Why Mountain Day?

Almost 90 of the world’s countries have more than one-quarter of their territory in the mountains. More than 50% of the world’s population depends on water sourced from mountains. Mountains also provide high-quality natural products, rich agro-biodiversity, habitats for rare and endangered flora and fauna, and resources for tourism and recreation. However climate and global changes are having serious impacts on mountain ecosystem goods and services, particularly water, biodiversity, and atmospheric circulation. There is therefore an urgent need to raise awareness and promote policy actions to ensure the critical contribution of mountain ecosystems in meeting adaptation and sustainable development goals in upstream and downstream areas alike.

What are the Impacts of Climate Change on Mountains?

Mountain regions have experienced above-average warming in recent years, with significant implications for the ecosystem goods and services they provide to humanity, which are especially critical for the survival of poor and indigenous communities. Scenarios of climate change in mountain regions are highly uncertain and poorly understood, with large gaps in knowledge.

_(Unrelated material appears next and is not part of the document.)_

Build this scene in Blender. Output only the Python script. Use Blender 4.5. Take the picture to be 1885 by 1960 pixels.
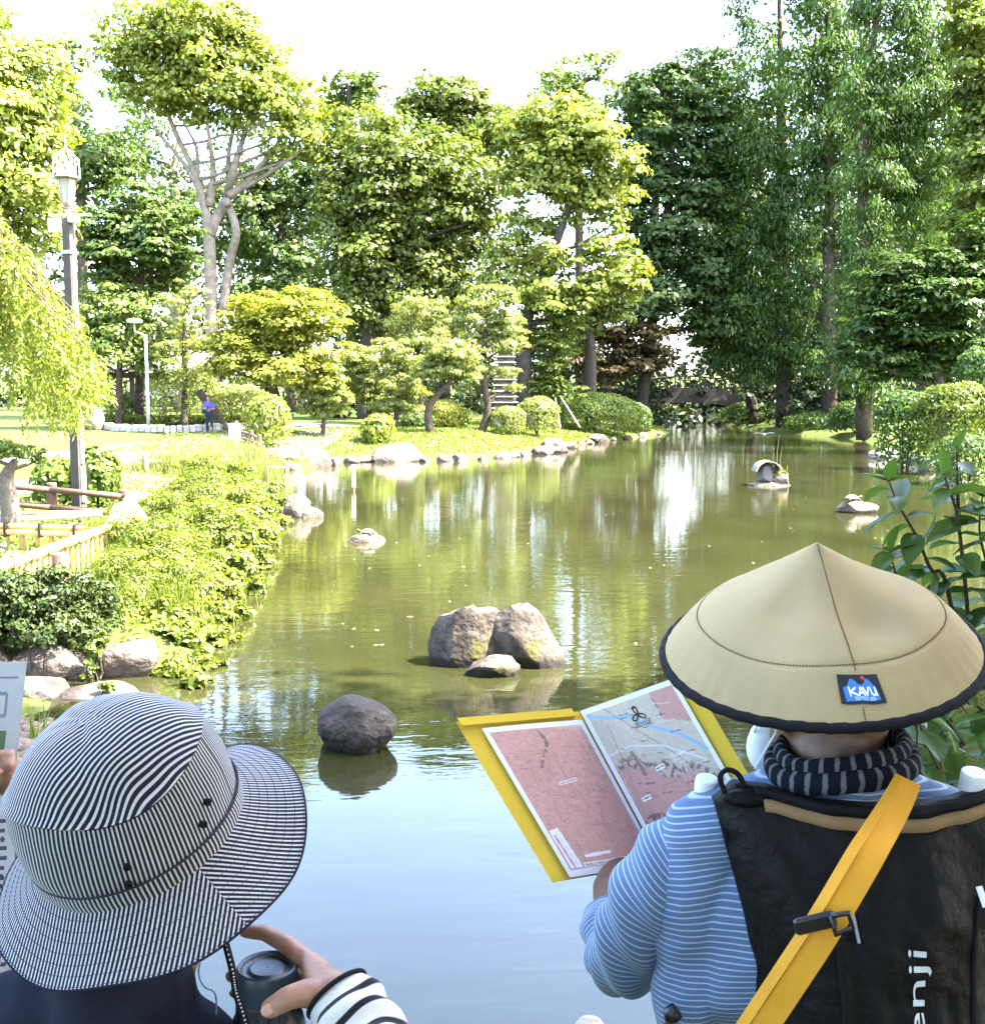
import bpy, bmesh, math, random
import numpy as np
from mathutils import Vector, Matrix, noise

for _o in list(bpy.data.objects):
    bpy.data.objects.remove(_o)
scene = bpy.context.scene
C = scene.collection
R = math.radians

# ---------------------------------------------------------------- camera
FD = 2113.0            # focal length in units where the picture is 1885 wide
CX, CY = 942.5, 980.0
CAMZ = 2.6             # metres above the pond
PITCH = math.atan(220.0 / FD)
cam_d = bpy.data.cameras.new('camera')
cam = bpy.data.objects.new('camera', cam_d)
C.objects.link(cam)
cam_d.sensor_fit = 'HORIZONTAL'
cam_d.sensor_width = 36.0
cam_d.lens = 36.0 * FD / 1885.0
cam_d.clip_start = 0.05
cam_d.clip_end = 2000.0
cam.location = (0, 0, CAMZ)
cam.rotation_euler = (R(90) - PITCH, 0, 0)
scene.camera = cam

# ---------------------------------------------------------------- sky and sun
SUN_EL, SUN_AZ = R(54), R(9)        # from the right, a little behind the camera
sun_dir = Vector((math.cos(SUN_EL) * math.cos(SUN_AZ), -math.cos(SUN_EL) * math.sin(SUN_AZ), math.sin(SUN_EL)))
world = bpy.data.worlds.new('World')
scene.world = world
world.use_nodes = True
wn = world.node_tree
wn.nodes.clear()
w_out = wn.nodes.new('ShaderNodeOutputWorld')
w_bg = wn.nodes.new('ShaderNodeBackground')
w_sky = wn.nodes.new('ShaderNodeTexSky')
w_sky.sky_type = 'NISHITA'
w_sky.sun_disc = False
w_sky.sun_elevation = SUN_EL
w_sky.sun_rotation = math.atan2(sun_dir.x, sun_dir.y)
w_sky.dust_density = 3.2
w_sky.air_density = 1.0
w_sky.ozone_density = 1.0
w_bg.inputs['Strength'].default_value = 0.15
wn.links.new(w_sky.outputs[0], w_bg.inputs['Color'])
wn.links.new(w_bg.outputs[0], w_out.inputs['Surface'])
sun_l = bpy.data.lights.new('sun', 'SUN')
sun_l.energy = 3.9
sun_l.angle = R(0.5)
sun_l.color = (1.0, 0.95, 0.86)
sun_o = bpy.data.objects.new('sun', sun_l)
C.objects.link(sun_o)
sun_o.rotation_euler = (-sun_dir).to_track_quat('-Z', 'Y').to_euler()
scene.view_settings.view_transform = 'Standard'
scene.view_settings.look = 'None'
scene.view_settings.gamma = 1.0
scene.view_settings.exposure = 4.0
scene.render.engine = 'CYCLES'
scene.cycles.max_bounces = 6
scene.cycles.diffuse_bounces = 3
scene.cycles.glossy_bounces = 3
scene.cycles.transmission_bounces = 3
scene.cycles.transparent_max_bounces = 4
scene.cycles.caustics_reflective = False
scene.cycles.caustics_refractive = False
scene.cycles.use_denoising = True

# ---------------------------------------------------------------- placing helpers
_cp, _sp = math.cos(PITCH), math.sin(PITCH)

def ray(xd, yd):
    u, v = (xd - CX) / FD, -(yd - CY) / FD
    return Vector((u, v * _sp + _cp, v * _cp - _sp))

def P(xd, yd, Y):
    """World point that lies at distance Y in front of the camera in the direction (xd, yd)."""
    d = ray(xd, yd)
    t = Y / d.y
    return Vector((d.x * t, Y, CAMZ + d.z * t))

def G(xd, yd, z=0.0):
    """World point on the level z."""
    d = ray(xd, yd)
    t = (z - CAMZ) / d.z
    return Vector((d.x * t, d.y * t, z))

def px(n, Y):
    return n * Y / FD

# ---------------------------------------------------------------- mesh helpers
def link(o):
    C.objects.link(o)
    return o

def tag(o, label=None, cat=None, group=None, kind=None):
    if label: o['label'] = label
    if cat: o['category'] = cat
    if group: o['group'] = group
    if kind: o['kind'] = kind
    return o

def empty(name, loc, label=None, cat=None, group=None, kind=None):
    o = bpy.data.objects.new(name, None)
    o.location = loc
    o.empty_display_size = 0.1
    link(o)
    return tag(o, label, cat, group, kind)

def set_parent(o, parent):
    if parent is not None:
        o.parent = parent
        o.matrix_parent_inverse = Matrix.Translation(-parent.location)   # parents stand unrotated
    return o

def np_mesh(name, V, F, smooth=False, attrs=None):
    V = np.asarray(V, dtype=np.float32).reshape(-1, 3)
    F = np.asarray(F, dtype=np.int32)
    n, k = F.shape
    me = bpy.data.meshes.new(name)
    me.vertices.add(len(V))
    me.vertices.foreach_set('co', V.ravel())
    me.loops.add(n * k)
    me.loops.foreach_set('vertex_index', F.ravel())
    me.polygons.add(n)
    me.polygons.foreach_set('loop_start', np.arange(0, n * k, k, dtype=np.int32))
    me.polygons.foreach_set('loop_total', np.full(n, k, dtype=np.int32))
    if smooth:
        me.polygons.foreach_set('use_smooth', np.ones(n, dtype=bool))
    for an, (dom, arr) in (attrs or {}).items():
        if arr.ndim == 1:
            a = me.attributes.new(an, 'FLOAT', dom)
            a.data.foreach_set('value', arr.astype(np.float32))
        else:
            a = me.attributes.new(an, 'FLOAT_COLOR', dom)
            a.data.foreach_set('color', arr.astype(np.float32).ravel())
    me.update(calc_edges=True)
    return me

def py_mesh(name, V, F, smooth=False):
    me = bpy.data.meshes.new(name)
    me.from_pydata([tuple(v) for v in V], [], F)
    if smooth:
        me.polygons.foreach_set('use_smooth', [True] * len(me.polygons))
    me.update()
    return me

def mobj(name, me, mat=None, parent=None, **kw):
    o = bpy.data.objects.new(name, me)
    link(o)
    if mat is not None and not me.materials:
        me.materials.append(mat)
    if parent is not None:
        set_parent(o, parent)
    return tag(o, **kw)

class MB:
    """Collects pieces of ONE part."""
    def __init__(s):
        s.V, s.F = [], []
    def add(s, VF):
        V, F = VF
        n = len(s.V)
        s.V += [tuple(v) for v in V]
        s.F += [[i + n for i in f] for f in F]
        return s
    def build(s, name, mat, parent=None, smooth=False, **kw):
        return mobj(name, py_mesh(name, s.V, s.F, smooth), mat, parent, **kw)

def box(c, s, rz=0.0, rot=None, bev=0.0):
    hx, hy, hz = s[0] / 2, s[1] / 2, s[2] / 2
    M = rot if rot is not None else Matrix.Rotation(rz, 3, 'Z')
    c = Vector(c)
    if bev > 0:
        b = min(bev, hx * .9, hy * .9, hz * .9)
        pts = []
        for z, ins in ((-hz, b), (-hz + b, 0), (hz - b, 0), (hz, b)):
            x, y = hx - ins, hy - ins
            q = b * (0.7 if ins == 0 else 0.4)
            for (sx, sy, fx, fy) in ((1, 1, 0, 1), (1, 1, 1, 0), (-1, 1, 1, 0), (-1, 1, 0, 1), (-1, -1, 0, 1), (-1, -1, 1, 0), (1, -1, 1, 0), (1, -1, 0, 1)):
                pts.append(c + M @ Vector((sx * (x - q * fx), sy * (y - q * fy), z)))
        F = [list(range(7, -1, -1)), list(range(24, 32))]
        for k in range(3):
            for i in range(8):
                j = (i + 1) % 8
                F.append([k * 8 + i, k * 8 + j, k * 8 + 8 + j, k * 8 + 8 + i])
        return pts, F
    V = [c + M @ Vector((x * hx, y * hy, z * hz)) for z in (-1, 1) for x, y in ((-1, -1), (1, -1), (1, 1), (-1, 1))]
    return V, [[3, 2, 1, 0], [4, 5, 6, 7], [0, 1, 5, 4], [1, 2, 6, 5], [2, 3, 7, 6], [3, 0, 4, 7]]

def frame_of(d, up=Vector((0, 0, 1))):
    d = d.normalized()
    if abs(d.dot(up)) > 0.97:
        up = Vector((0, 1, 0))
    a = d.cross(up).normalized()
    return a, a.cross(d).normalized()

def tube(pts, rad, n=8, cap=True, sq=None):
    pts = [Vector(p) for p in pts]
    if not hasattr(rad, '__len__'):
        rad = [rad] * len(pts)
    V, F = [], []
    a = None
    for i, p in enumerate(pts):
        d = (pts[min(i + 1, len(pts) - 1)] - pts[max(i - 1, 0)])
        if d.length < 1e-9: d = Vector((0, 0, 1))
        d.normalize()
        if a is None:
            a, b = frame_of(d)
        else:
            a = (a - d * a.dot(d))
            if a.length < 1e-6: a, b = frame_of(d)
            a.normalize()
            b = a.cross(d)
        for k in range(n):
            t = 2 * math.pi * k / n
            V.append(p + (a * math.cos(t) + b * math.sin(t)) * rad[i])
    for i in range(len(pts) - 1):
        for k in range(n):
            l = (k + 1) % n
            F.append([i * n + k, i * n + l, (i + 1) * n + l, (i + 1) * n + k])
    if cap:
        F.append(list(range(n - 1, -1, -1)))
        F.append([len(V) - n + k for k in range(n)])
    return V, F

def lathe(prof, n=24, c=(0, 0, 0), M=None, cap=True):
    c = Vector(c)
    V, F = [], []
    for r, z in prof:
        for k in range(n):
            t = 2 * math.pi * k / n
            v = Vector((r * math.cos(t), r * math.sin(t), z))
            V.append(c + (M @ v if M is not None else v))
    for i in range(len(prof) - 1):
        for k in range(n):
            l = (k + 1) % n
            F.append([i * n + k, i * n + l, (i + 1) * n + l, (i + 1) * n + k])
    if cap:
        F.append(list(range(n - 1, -1, -1)))
        F.append([len(V) - n + k for k in range(n)])
    return V, F

def smoothpath(pts, k=6):
    """Catmull-Rom through points (Vectors or tuples of any length)."""
    pts = [np.array(p, dtype=float) for p in pts]
    out = []
    for i in range(len(pts) - 1):
        p0, p1, p2, p3 = pts[max(i - 1, 0)], pts[i], pts[i + 1], pts[min(i + 2, len(pts) - 1)]
        for j in range(k):
            t = j / k
            out.append(.5 * ((2 * p1) + (-p0 + p2) * t + (2 * p0 - 5 * p1 + 4 * p2 - p3) * t * t + (-p0 + 3 * p1 - 3 * p2 + p3) * t ** 3))
    out.append(pts[-1])
    return out

# ---------------------------------------------------------------- materials
def new_mat(name):
    m = bpy.data.materials.new(name)
    m.use_nodes = True
    nt = m.node_tree
    nt.nodes.clear()
    out = nt.nodes.new('ShaderNodeOutputMaterial')
    return m, nt, out

def nd(nt, t, **kw):
    n = nt.nodes.new(t)
    for k, v in kw.items():
        setattr(n, k, v)
    return n

def ramp(nt, stops, interp='LINEAR'):
    r = nt.nodes.new('ShaderNodeValToRGB')
    r.color_ramp.interpolation = interp
    e = r.color_ramp.elements
    while len(e) < len(stops): e.new(0.5)
    for i, (p, c) in enumerate(stops):
        e[i].position = p
        e[i].color = (c[0], c[1], c[2], 1)
    return r

MAT = {}
def solid(name, col, rough=0.6, spec=0.4, var=0.12, scale=8.0, bump=0.0, bscale=40.0, metal=0.0, stops=None, detail=5.0):
    """Principled surface with mottled colour and fine relief."""
    if name in MAT: return MAT[name]
    assert col is not None, name
    m, nt, out = new_mat(name)
    b = nd(nt, 'ShaderNodeBsdfPrincipled')
    tc = nd(nt, 'ShaderNodeTexCoord')
    nz = nd(nt, 'ShaderNodeTexNoise')
    nz.inputs['Scale'].default_value = scale
    nz.inputs['Detail'].default_value = detail
    nz.inputs['Roughness'].default_value = 0.6
    nt.links.new(tc.outputs['Object'], nz.inputs['Vector'])
    if stops is None:
        lo = [c * (1 - var) for c in col]
        hi = [min(1, c * (1 + var)) for c in col]
        stops = [(0.3, lo), (0.7, hi)]
    rp = ramp(nt, stops)
    nt.links.new(nz.outputs[0], rp.inputs[0])
    nt.links.new(rp.outputs[0], b.inputs['Base Color'])
    b.inputs['Roughness'].default_value = rough
    b.inputs['Specular IOR Level'].default_value = spec
    b.inputs['Metallic'].default_value = metal
    if bump > 0:
        nb = nd(nt, 'ShaderNodeTexNoise')
        nb.inputs['Scale'].default_value = bscale
        nb.inputs['Detail'].default_value = 6
        nt.links.new(tc.outputs['Object'], nb.inputs['Vector'])
        bp = nd(nt, 'ShaderNodeBump')
        bp.inputs['Strength'].default_value = bump
        bp.inputs['Distance'].default_value = 1.0 / bscale
        nt.links.new(nb.outputs[0], bp.inputs['Height'])
        nt.links.new(bp.outputs[0], b.inputs['Normal'])
    nt.links.new(b.outputs[0], out.inputs[0])
    MAT[name] = m
    return m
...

What Will Happen at Mountain Day?

Mountain Day will assemble a high-level panel of global personalities, ministers, and scientists to advocate the value and critical role of mountains and share scientific evidence and examples of challenges and opportunities. The day-long programme will also include plenary presentations and discussions, working groups, and panel discussions. The organisers hope that Mountain Day will conclude with the adoption of the Durban Declaration on Mountains and Climate Change.

What Will Mountain Day Achieve?

Mountain Day will call to the COP17 delegates and global development partners for more concerted and long-term actions at the national, regional, and global levels to save vital mountain ecosystems. It is hoped that the knowledge shared and the evidence presented will provide a powerful and convincing message to ensure that UNFCCC deliberations include provisions for protecting mountain systems’ integrity for the survival of current and future generations.